А потому все будет хорошо. И всего больше убеждают в этом две последние книжки Кибирова (в сущности, "Юбилей..." - пятая часть того любовного романа, что выстроен в Amour, exil...) Заговорив с ошеломляющей откровенностью, заставляющей вспомнить Маяковского, Кибиров "рассекретил" гнетущую печаль "Улицы Островитянова" (последняя попытка удержать опоэтизированный теплый дом) и "Нотаций" с их жаждой недостижимого прямого слова - о море, о небе, о себе, о Ней. Все стало ясно - счастье все-таки стряслось. А о том, что оно не всегда сочетается с "покоем и волей" Кибиров и раньше знал.

Новейшие стихи Кибирова заставят призадуматься грядущих комментаторов. Нет, дело не в реминисценциях - их и прежде у Кибирова было много, они и прежде могли пугать только тех, кто не любит русской поэзии по-кибировски, то есть во всем ее объеме и со всеми ее противоречиями. Дело в той мере конкретности, с которой описана "лирическая героиня". Конкретности насквозь "литературной". Мало того, что зовут ее Натальей (похоже, еще и Николаевной), мало того, что она много моложе "лирического героя", мало того, что соединяться с возлюбленным не хочет (отказ Гончаровой при первом сватовстве и традиционно приписываемая ей "холодность" в браке), так еще и глазки у нее косят! К тому же "гончаровский" код приправлен "филологией" с легким "антипушкинским" акцентом: героиня занимается главным другом-соперником "первого поэта" (И Пушкин мой, и Баратынский твой - в "Попытке шантажа"; твой певец пиров и финских скал - в "Еще как патриарх не древен я, но все же...", кстати, в строке этой цитируется тоже не Мандельштам и не Гандлевский)2. Ну очевидный же перебор!

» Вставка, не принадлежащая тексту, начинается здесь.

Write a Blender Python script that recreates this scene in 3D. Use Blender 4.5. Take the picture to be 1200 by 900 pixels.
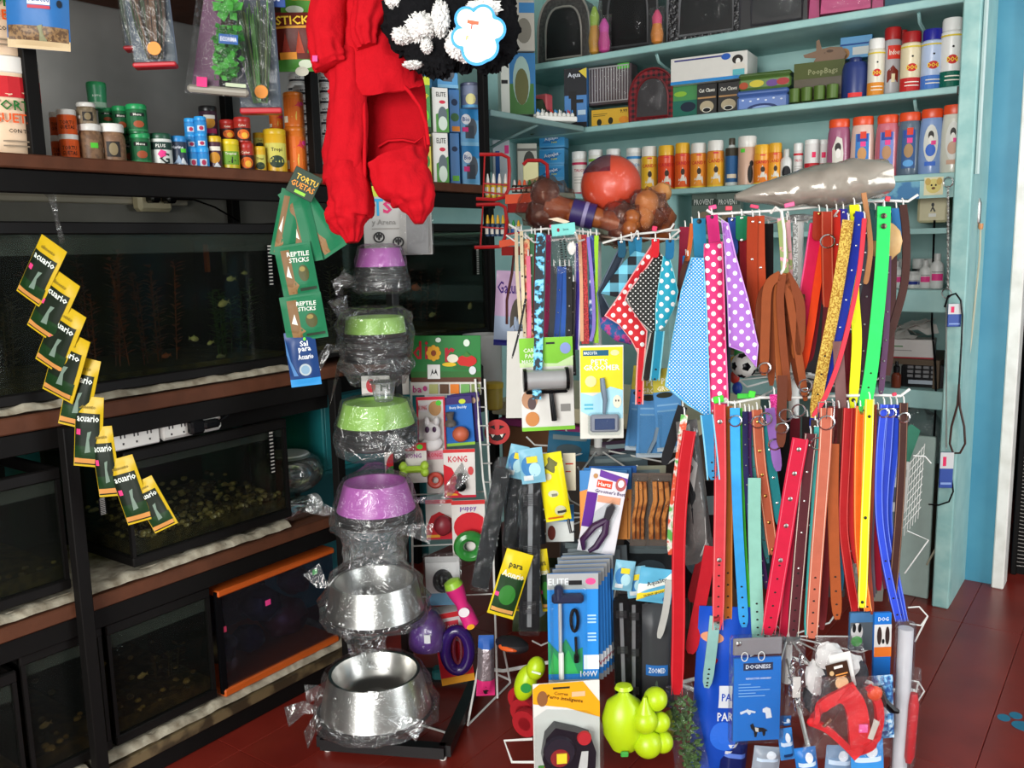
import bpy, bmesh, math, random
from mathutils import Vector, Matrix, noise
for o in list(bpy.data.objects): bpy.data.objects.remove(o)
SC = bpy.context.scene; COL = SC.collection; PI = math.pi

# ------------------------------------------------------------------ camera, world, lights, exposure
F, EYE = 1043.7, 1.3
PITCH, ROLL, YAW = .15378, -.02213, .62652
FW = Vector((-math.sin(YAW)*math.cos(PITCH), math.cos(YAW)*math.cos(PITCH), -math.sin(PITCH)))
_r = Vector((math.cos(YAW), math.sin(YAW), 0)); _u = _r.cross(FW)
RT = _r*math.cos(ROLL)+_u*math.sin(ROLL); UP = _u*math.cos(ROLL)-_r*math.sin(ROLL)
CAM = Vector((0, 0, EYE))
cd = bpy.data.cameras.new('camera'); cam = bpy.data.objects.new('camera', cd); COL.objects.link(cam)
cam.matrix_world = Matrix(((RT.x, UP.x, -FW.x, 0), (RT.y, UP.y, -FW.y, 0), (RT.z, UP.z, -FW.z, EYE), (0, 0, 0, 1)))
cd.sensor_width = 36; cd.lens = F/1200*36; cd.clip_start = .02
SC.camera = cam
w = bpy.data.worlds.new('World'); SC.world = w; w.use_nodes = True
w.node_tree.nodes['Background'].inputs[0].default_value = (.80, .90, 1, 1)
w.node_tree.nodes['Background'].inputs[1].default_value = 1.0
def area(name, loc, target, sx, sy, power, col):
    l = bpy.data.lights.new(name, 'AREA'); l.shape = 'RECTANGLE'; l.size = sx; l.size_y = sy; l.energy = power; l.color = col
    o = bpy.data.objects.new(name, l); COL.objects.link(o); o.location = loc
    o.rotation_euler = (Vector(target)-Vector(loc)).to_track_quat('-Z', 'Y').to_euler(); return o
area('shopfront_daylight', (-.1, -2.3, 1.55), (-.8, 2.4, 1.15), 1.9, 2.1, 205, (1, .985, .95))
area('side_doorway_daylight', (1.85, 2.1, 1.4), (-1, 2.9, 1.2), 1.3, 1.9, 48, (.96, .99, 1))
SC.view_settings.view_transform = 'Standard'; SC.view_settings.look = 'None'
SC.view_settings.exposure = 0.0; SC.view_settings.gamma = 1; SC.view_settings.use_curve_mapping = False

# ------------------------------------------------------------------ photograph pixel -> point in the room
def ray(x, y): return RT*((x-600)/F)+UP*((450-y)/F)+FW
def P(x, y, t): return CAM+ray(x, y)*t
def onx(x, y, X): d = ray(x, y); return CAM+d*(X/d.x)
def ony(x, y, Y): d = ray(x, y); return CAM+d*(Y/d.y)
def onz(x, y, Z): d = ray(x, y); return CAM+d*((Z-EYE)/d.z)
def depth(p): return (Vector(p)-CAM).dot(FW)
def px(w, t): return w*t/F

# ------------------------------------------------------------------ materials
def lin(h):
    if not isinstance(h, str): return tuple(h)[:3]
    h = h.lstrip('#'); r = []
    for i in (0, 2, 4):
        c = int(h[i:i+2], 16)/255; r.append(c/12.92 if c <= .04045 else ((c+.055)/1.055)**2.4)
    return tuple(r)
_M = {}
def nd(nt, t, **k):
    n = nt.nodes.new(t)
    for a, b in k.items(): setattr(n, a, b)
    return n
def mat(col, rough=.5, metal=0., var=.10, scale=25., bump=0., spec=.5, coat=0.):
    key = (col, rough, metal, var, scale, bump, spec, coat)
    if key in _M: return _M[key]
    m = bpy.data.materials.new('surface'); m.use_nodes = True; nt = m.node_tree; b = nt.nodes['Principled BSDF']
    c = lin(col); tc = nd(nt, 'ShaderNodeTexCoord'); nz = nd(nt, 'ShaderNodeTexNoise'); nz.inputs['Scale'].default_value = scale; nz.inputs['Detail'].default_value = 3
    nt.links.new(tc.outputs['Object'], nz.inputs['Vector'])
    mx = nd(nt, 'ShaderNodeMix', data_type='RGBA')
    mx.inputs[6].default_value = tuple(x*(1-var) for x in c)+(1,); mx.inputs[7].default_value = tuple(min(1, x*(1+var)) for x in c)+(1,)
    nt.links.new(nz.outputs[0], mx.inputs[0]); nt.links.new(mx.outputs[2], b.inputs['Base Color'])
    b.inputs['Roughness'].default_value = rough; b.inputs['Metallic'].default_value = metal; b.inputs['Specular IOR Level'].default_value = spec
    if coat: b.inputs['Coat Weight'].default_value = coat; b.inputs['Coat Roughness'].default_value = .12
    if bump:
        bp = nd(nt, 'ShaderNodeBump'); bp.inputs['Strength'].default_value = bump; bp.inputs['Distance'].default_value = .01
        nt.links.new(nz.outputs[0], bp.inputs['Height']); nt.links.new(bp.outputs[0], b.inputs['Normal'])
    _M[key] = m; return m
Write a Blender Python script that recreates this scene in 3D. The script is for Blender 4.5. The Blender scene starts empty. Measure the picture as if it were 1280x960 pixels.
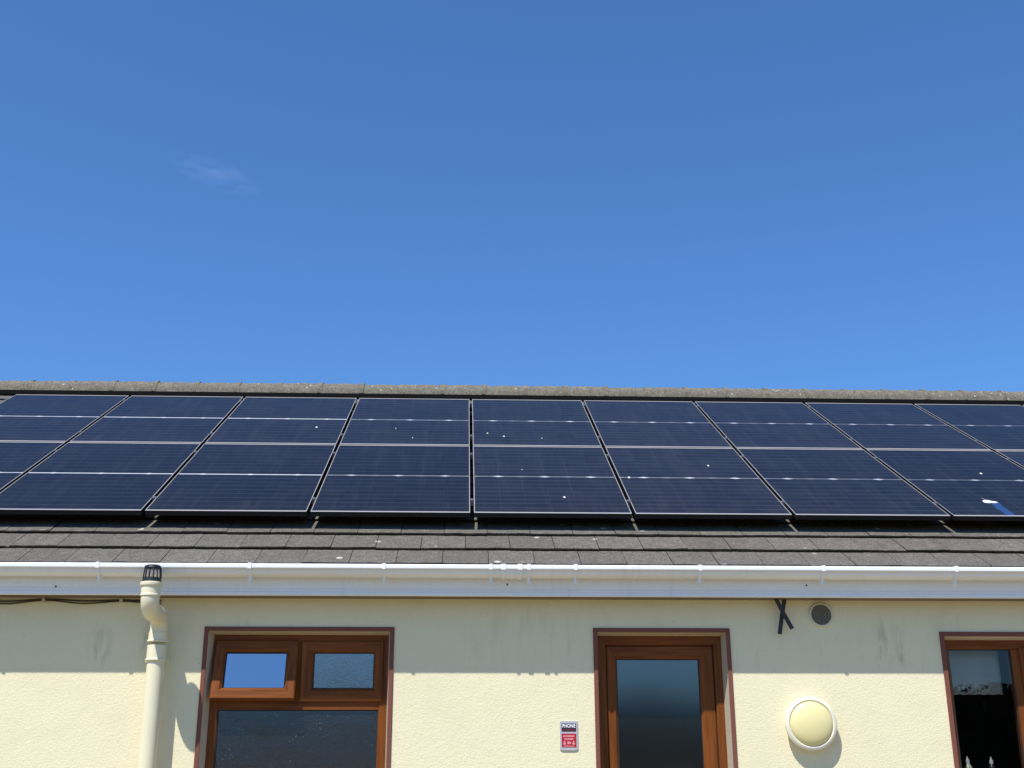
import bpy, bmesh, math, random
from mathutils import Vector, Matrix
random.seed(7)
R = math.radians
SC = bpy.context.scene
COL = SC.collection

# ------------------------------------------------------------------ nodes
def mat(name):
    m = bpy.data.materials.new(name); m.use_nodes = True
    nt = m.node_tree
    for n in list(nt.nodes): nt.nodes.remove(n)
    out = nt.nodes.new('ShaderNodeOutputMaterial')
    return m, nt, out

def N(nt, kind, ins=None, **props):
    n = nt.nodes.new('ShaderNode' + kind)
    for k, v in props.items(): setattr(n, k, v)
    for k, v in (ins or {}).items():
        s = n.inputs[k]
        if isinstance(v, bpy.types.NodeSocket): nt.links.new(v, s)
        else: s.default_value = v
    return n

def c4(c): return (c[0], c[1], c[2], 1.0)
def math_(nt, op, a, b=0.0, c=None, clamp=False):
    ins = {0: a, 1: b}
    if c is not None: ins[2] = c
    return N(nt, 'Math', ins, operation=op, use_clamp=clamp).outputs[0]
def mixc(nt, f, a, b, blend='MIX'):
    n = N(nt, 'Mix', data_type='RGBA', blend_type=blend)
    for i, v in ((0, f), (6, a), (7, b)):
        if isinstance(v, bpy.types.NodeSocket): nt.links.new(v, n.inputs[i])
        else: n.inputs[i].default_value = v if i == 0 else (c4(v) if len(v) == 3 else v)
    return n.outputs[2]
def ramp(nt, f, lo, hi):
    return N(nt, 'MapRange', {0: f, 1: lo, 2: hi, 3: 0.0, 4: 1.0}, clamp=True).outputs[0]
def noise(nt, vec, scale, detail=4.0, rough=0.55):
    return N(nt, 'TexNoise', {'Vector': vec, 'Scale': scale, 'Detail': detail, 'Roughness': rough}).outputs[0]
def stretch(nt, vec, s):
    return N(nt, 'Mapping', {'Vector': vec, 'Scale': s}).outputs[0]
def objco(nt): return N(nt, 'TexCoord').outputs['Object']
def posco(nt): return N(nt, 'NewGeometry').outputs['Position']
def principled(nt, out, **k):
    p = N(nt, 'BsdfPrincipled', k); nt.links.new(p.outputs[0], out.inputs[0]); return p
def bump(nt, h, strength, dist):
    return N(nt, 'Bump', {'Height': h, 'Strength': strength, 'Distance': dist}).outputs[0]

def simple(name, col, rough=0.5, var=0.12, scale=9.0, bmp=0.0, bs=80.0, metal=0.0, spec=0.5):
    m, nt, out = mat(name); v = posco(nt)
    f = noise(nt, v, scale, 5.0)
    c = mixc(nt, f, [x * (1 - var) for x in col], [min(1, x * (1 + var)) for x in col])
    k = {'Base Color': c, 'Roughness': rough, 'Metallic': metal, 'Specular IOR Level': spec}
    if bmp: k['Normal'] = bump(nt, noise(nt, v, bs, 3.0), 0.6, bmp)
    principled(nt, out, **k); return m

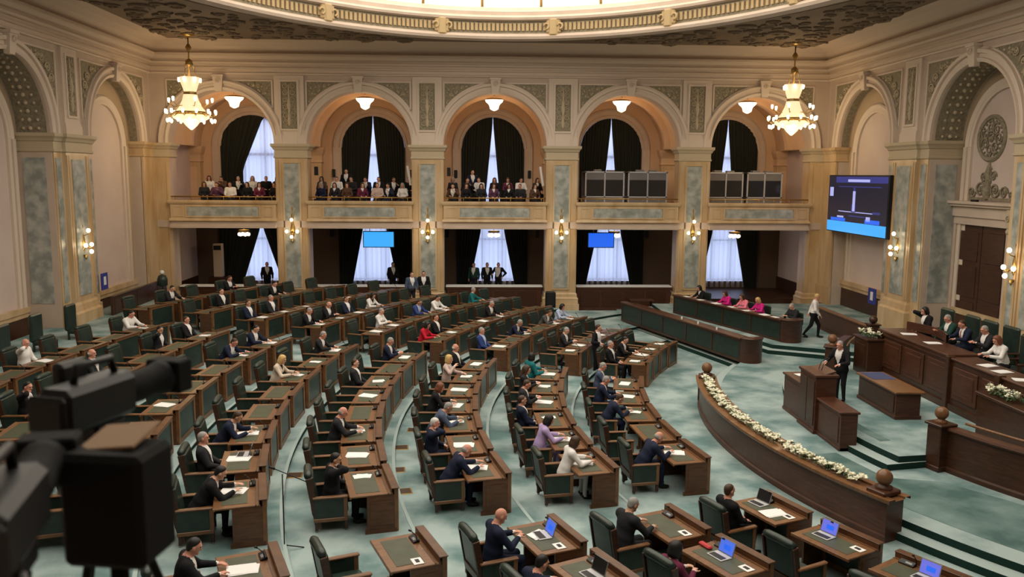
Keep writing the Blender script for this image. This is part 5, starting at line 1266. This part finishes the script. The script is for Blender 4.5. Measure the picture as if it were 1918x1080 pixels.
# under the gallery
for x, y, z, ps, jk, lb in ((-3.45, 39.9, .62, 'stand', 'black', 'standing man in black with white shirt before the second pillar'), (-4.0, 39.6, .62, 'stand', 'bluegrey', 'standing person in blue grey jacket left of the second pillar'), (-5.47, 45.5, .45, 'stand', 'black', 'dark standing figure before the light blue screen window'),
  (-1.05, 45.4, .45, 'stand', 'green', 'leftmost of three dark figures at the middle window under the gallery'), (-.35, 45.5, .45, 'stand', 'black', 'centre of three dark figures at the middle window under the gallery'), (.28, 45.5, .45, 'hip', 'black', 'rightmost of three dark figures at the middle window under the gallery'), (-12.2, 45.5, .45, 'stand', 'black', 'dark figure at the leftmost window under the gallery')):
    person((x, y, z), -PI/2+random.uniform(-.6, .6), ps, jk, lb, hc='black', scale=1.27 if y > 45 else 1.1, group='people standing under the gallery') if False else person((x, y, z), -PI/2+random.uniform(-.6, .6), ps, jk, lb, hc='black', scale=1.04, group='people standing under the gallery')
# gallery spectators
q = MB(); q.box(-2.5, 2.5, .25, 1.35, 4.62, 5.12); q.box(-2.5, 2.5, 1.35, 3.0, 4.62, 5.42); GST = q.mesh('gallery_step', 'wood')
for cu in BAYS[:3]: put('gallery_step', GST, wall_back, (cu, 0, 0))
GC = ['white', 'black', 'dark', 'tan', 'plum', 'black', 'navy', 'black', 'white', 'dark', 'black', 'cream', 'brown', 'black', 'maroon', 'black']
CW = dict(white='white', black='black', dark='charcoal', tan='beige', plum='plum', navy='navy', maroon='maroon', grey='grey', cream='cream', brown='brown', bluegrey='blue grey', pink='pink')
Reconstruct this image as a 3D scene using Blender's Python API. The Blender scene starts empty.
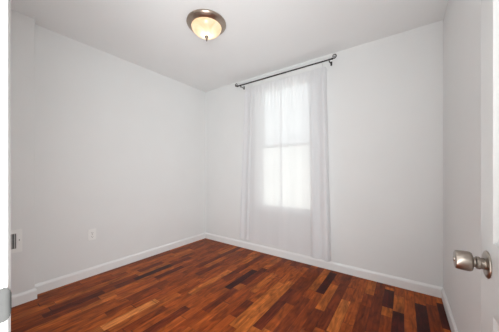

Вымысел! Тем паче, что сам Кибиров, обращает последние стихи из Amour, exil... к Н. Н. Тут сообразительный комментатор вспомнит лермонтовскую строчку о поэтах, взывавших к N. N., неведомой красе и лотмановскую концепцию "утаенной любви" Пушкина (загадочная возлюбленная прототипа не имела, а была фигурой "литературной"). И решит, что Кибиров (вообще-то не плохо в таких делах разбирающийся) тоже свою Н. Н. измыслил. Дабы опробовать тему "Новая любовь - новая жизнь". Да еще и процитирует наш будущий умник финал того же "К Н. Н.": Эй, пожалуйста! Где ты, мой ясный свет?/ А тебя и нет.

И будет в корне не прав. Потому что суть поэзии Кибирова в том, что он всегда умел распознать в окружающей действительности "вечные образцы". Потому что гражданские смуты и домашний уют, любовь и ненависть, пьяный загул и похмельная тоска, дождь и листопад, модные интеллектуальные доктрины и дебиловатая казарма, "общие места" и далекая звезда, старая добрая Англия и хвастливо вольтерьянская Франция, денежные проблемы и взыскание Абсолюта, природа, история, Россия, мир Божий говорят с Кибировым (а через него - с нами) только на одном языке - гибком и привольном, яростном и нежном, бранном и сюсюкающем, песенном и ораторском, темном и светлом, блаженно бессмысленном и предельно точном языке русской поэзии. Живом, свободном и неисчерпаемом. Всегда новом и всегда помнящем о Ломоносове, Державине, Тютчеве, Лермонтове, Некрасове, Мандельштаме, Пастернаке. И - что поделать - Баратынском, Хомякове, Блоке, Маяковском. Не говоря уж о Пушкине.